SİYASET

Abdurrahman Dilipak : Görevden almalar, gözaltı ve tutuklamalar

Tarih
07 Eylül 2016
İzlenme
Kişi
Yazar
Abdurrahman Dilipak

Temizlik yapanlar temiz değillerse temizlik dedikleri şey temizlik değildir..

Birileri içlerini temizlemek konusunda pek istekli değil. Yerel yönetimler ve siyasi kadrolar bu konuda başı çekiyor.

Bu iş tek başına yargıya ve polise emanet edilemeyecek kadar ciddi bir iştir.

Basın şöyle böyle, ama STK’lar, meslek kuruluşları, vakıf, dernek, sendikalar bu konuda isteksiz. İş dünyası da öyle.

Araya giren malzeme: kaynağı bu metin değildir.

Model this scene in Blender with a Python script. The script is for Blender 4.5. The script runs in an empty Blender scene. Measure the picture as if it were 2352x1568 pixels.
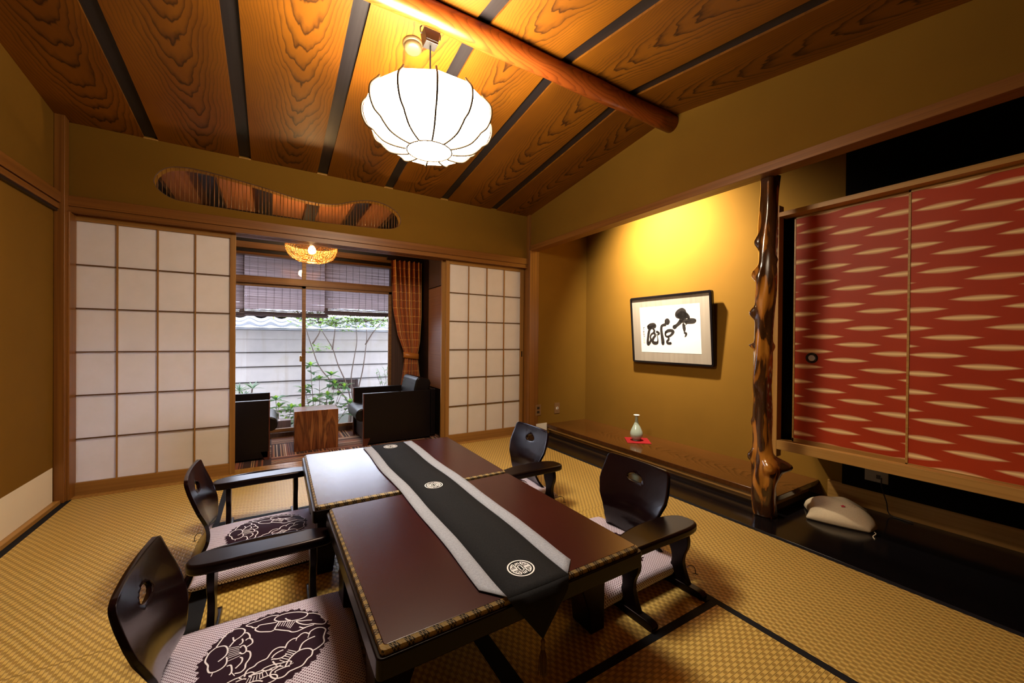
import bpy, bmesh, math, random
from mathutils import Vector, Matrix
random.seed(7)
PI = math.pi
SC = bpy.context.scene
COL = SC.collection

# ---------------------------------------------------------------- camera, world, big lights, exposure
cam_data = bpy.data.cameras.new('camera'); cam = bpy.data.objects.new('camera', cam_data); COL.objects.link(cam)
cam_data.sensor_width = 36.0; cam_data.lens = 36.0*901.46/2352; cam_data.clip_start = 0.03; cam_data.clip_end = 200
_R = Vector((0.85242855, -0.52276877, 0.00885338)); _U = Vector((-0.00480264, 0.00910346, 0.99994703)); _F = Vector((0.52282168, 0.85242591, -0.00524938))
cam.matrix_world = Matrix(((_R.x, _U.x, -_F.x, 0.0), (_R.y, _U.y, -_F.y, 0.0), (_R.z, _U.z, -_F.z, 1.0296), (0, 0, 0, 1)))
SC.camera = cam
vs = SC.view_settings
vs.view_transform = 'Standard'; vs.look = 'None'; vs.gamma = 1.0; vs.use_curve_mapping = False; vs.exposure = 0.3
w = bpy.data.worlds.new('sky'); SC.world = w; w.use_nodes = True
bg = w.node_tree.nodes['Background']; bg.inputs[0].default_value = (0.76, 0.82, 1.0, 1); bg.inputs[1].default_value = 13.0
LAMP_COL = (1.0, 0.83, 0.60)
LAMP_EMIT = 32.0
TOKO_WATT = 560.0

# ---------------------------------------------------------------- node helpers
class NT:
    def __init__(s, name):
        s.m = bpy.data.materials.new(name); s.m.use_nodes = True; s.t = s.m.node_tree
        s.b = s.t.nodes['Principled BSDF']; s.out = s.t.nodes['Material Output']
    def n(s, typ, **kw):
        nd = s.t.nodes.new(typ)
        for k, v in kw.items():
            if k.startswith('_'): setattr(nd, k[1:], v)
        return nd
    def l(s, a, b): s.t.links.new(a, b)
    def co(s): return s.n('ShaderNodeTexCoord').outputs['Object']
    def map(s, vec, sc=(1, 1, 1), rot=(0, 0, 0), loc=(0, 0, 0)):
        m = s.n('ShaderNodeMapping'); s.l(vec, m.inputs[0]); m.inputs['Scale'].default_value = sc; m.inputs['Rotation'].default_value = rot; m.inputs['Location'].default_value = loc
        return m.outputs[0]
    def math(s, op, a, b=None, c=None):
        m = s.n('ShaderNodeMath'); m.operation = op
        for i, v in enumerate((a, b, c)):
            if v is None: continue
            if isinstance(v, (int, float)): m.inputs[i].default_value = v
            else: s.l(v, m.inputs[i])
        return m.outputs[0]
    def sep(s, v):
        m = s.n('ShaderNodeSeparateXYZ'); s.l(v, m.inputs[0]); return m.outputs
    def comb(s, x, y, z=0.0):
        m = s.n('ShaderNodeCombineXYZ')
        for i, v in enumerate((x, y, z)):
            if isinstance(v, (int, float)): m.inputs[i].default_value = v
            else: s.l(v, m.inputs[i])
        return m.outputs[0]
    def noise(s, vec, scale=5, detail=3, rough=.5, dist=0):
        m = s.n('ShaderNodeTexNoise'); s.l(vec, m.inputs['Vector']); m.inputs['Scale'].default_value = scale; m.inputs['Detail'].default_value = detail; m.inputs['Roughness'].default_value = rough; m.inputs['Distortion'].default_value = dist
        return m.outputs['Fac']
    def ramp(s, fac, stops, interp='LINEAR'):
        m = s.n('ShaderNodeValToRGB'); r = m.color_ramp; r.interpolation = interp
        while len(r.elements) < len(stops): r.elements.new(0.5)
        for e, (p, c) in zip(r.elements, stops):
            e.position = p; e.color = (c[0], c[1], c[2], 1) if hasattr(c, '__len__') else (c, c, c, 1)
        s.l(fac, m.inputs[0]); return m.outputs[0]
    def mix(s, fac, a, b, mode='MIX'):
        m = s.n('ShaderNodeMix'); m.data_type = 'RGBA'; m.blend_type = mode
        for i, v in ((0, fac), (6, a), (7, b)):
            if isinstance(v, (int, float)): m.inputs[i].default_value = v
            elif isinstance(v, tuple): m.inputs[i].default_value = (v[0], v[1], v[2], 1)
            else: s.l(v, m.inputs[i])
        return m.outputs[2]
    def set(s, **kw):
        for k, v in kw.items():
            k = k.replace('_', ' ')
            i = s.b.inputs[k]
            if isinstance(v, (int, float)): i.default_value = v
            elif isinstance(v, tuple): i.default_value = (v[0], v[1], v[2], 1) if len(v) == 3 else v
            else: s.l(v, i)
        return s
    def bump(s, h, strength=.3, dist=.002):
        m = s.n('ShaderNodeBump'); m.inputs['Strength'].default_value = strength; m.inputs['Distance'].default_value = dist
        s.l(h, m.inputs['Height']); s.l(m.outputs[0], s.b.inputs['Normal']); return s

def plain(name, col, rough=.5, spec=.5, metal=0.0, coat=0.0):
    k = NT(name); k.set(Base_Color=col, Roughness=rough, Metallic=metal, Coat_Weight=coat); k.b.inputs['Specular IOR Level'].default_value = spec
    return k.m
def plaster(name, c1, c2, rough=.9):
    k = NT(name); co = k.co(); n = k.noise(co, 1.3, 3, .6); n2 = k.noise(co, 420, 2, .6)
    k.set(Base_Color=k.ramp(n, [(.3, c1), (.7, c2)]), Roughness=rough); k.b.inputs['Specular IOR Level'].default_value = .2
    k.bump(n2, .25, .0008); return k.m
def grain(name, c1, c2, axis='X', rough=.4, coat=0.0, fine=60, spec=.4):
    """straight fine grain running along an axis"""
    k = NT(name); co = k.co(); sc = {'X': (.6, fine, fine), 'Y': (fine, .6, fine), 'Z': (fine, fine, .6)}[axis]
    n = k.noise(k.map(co, sc), 1.0, 4, .6, .4)
    k.set(Base_Color=k.ramp(n, [(.3, c2), (.62, c1)]), Roughness=rough, Coat_Weight=coat); k.b.inputs['Specular IOR Level'].default_value = spec
    k.bump(n, .08, .001); return k.m
def cathedral(name, c1, c2, cline, A=190., B=7.5, rough=.5, coat=0.0, off=.12, thick=.8):
    """plain-sawn board: nested V figure in the middle, tight straight lines at the sides. local Y is the length"""
    k = NT(name); co = k.co(); s3 = k.sep(co)
    inf = k.n('ShaderNodeObjectInfo').outputs['Random']
    x0 = k.math('MULTIPLY', k.math('SUBTRACT', inf, .5), off)
    wob = k.math('MULTIPLY', k.math('SUBTRACT', k.noise(k.comb(k.math('MULTIPLY', s3[0], 2.), k.math('ADD', k.math('MULTIPLY', s3[1], 1.6), k.math('MULTIPLY', inf, 37.))), 1.0, 2, .5), .5), .14)
    xx = k.math('ADD', k.math('SUBTRACT', s3[0], x0), wob)
    sgn = 1.0
    n = k.noise(k.comb(k.math('MULTIPLY', s3[0], 7.), k.math('ADD', k.math('MULTIPLY', s3[1], 2.2), k.math('MULTIPLY', inf, 91.))), 1.0, 3, .6)
    n2 = k.noise(k.comb(k.math('MULTIPLY', s3[0], 38.), k.math('MULTIPLY', s3[1], 14.)), 1.0, 2, .6)
    f = k.math('ADD', k.math('ADD', k.math('MULTIPLY', k.math('MULTIPLY', xx, xx), A), k.math('MULTIPLY', k.math('MULTIPLY', s3[1], B), sgn)), k.math('ADD', k.math('MULTIPLY', n, 3.2), k.math('MULTIPLY', n2, .30)))
    fr = k.math('FRACT', f)
    line = k.ramp(fr, [(0.0, .55), (.06, 0.0), (thick-.25, .10), (thick, .5), (.96, 1.0), (1.0, .55)])
    # lines fade where they crowd at the board's sides
    fade = k.ramp(k.math('ABSOLUTE', xx), [(.02, .95), (.16, .42), (.3, .25)])
    tone = k.ramp(k.noise(k.comb(k.math('MULTIPLY', s3[0], 3.), k.math('ADD', k.math('MULTIPLY', s3[1], .8), k.math('MULTIPLY', inf, 50.))), 1.0, 3, .6), [(.3, c2), (.7, c1)])
    k.set(Base_Color=k.mix(k.math('MULTIPLY', line, fade), tone, cline), Roughness=rough, Coat_Weight=coat)
    k.b.inputs['Specular IOR Level'].default_value = .25
    return k.m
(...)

Hâlâ birileri göz ucu ile ne olacak diye bekliyor. ABD, İsrail, İngiltere, Vatikan’ın yenilmesini, yenilmiş olabileceğini, pes edebileceğini kabullenemiyor. Gülen’in arkasında onlar varsa, bunların yeni bir hamleyle süreci tersine çevirmesinden korkuyorlar.

En çok sorulan şu: Erdoğan sonrası ne olacak?

Bana kalırsa hâlâ bir takım kriptolar, işbirlikçiler, tehdit ve şantaj altında mankurtlaştırılanlar ve uyuyan hücreler beklemeye devam ediyorlar.. Durumdan vazife çıkartmak için her fırsatı değerlendirecekler.. Yani pes etmiş değiller.. Deşifre oldular, çok ağır bir yara aldılar, toparlanmaları çok zor, ama unutmayalım ki, teslim olmuş değiller. ABD de onun için olsa gerek Gülen’i teslim etmiyor.

Bir çok ülkede örgütün kurumları ve kadroları faaliyetlerini sürdürüyor..

Kadrolardaki boşalma yönetimde zaaf oluşturacak dediler olmadı.. AK Parti içinde sorun çıkmadı. Yıldırım kabinesi başarılı. Ekonomik dengeler sağlam, terörle mücadele başarı ile devam ediyor. Toplumsal barış açısından sorun yok.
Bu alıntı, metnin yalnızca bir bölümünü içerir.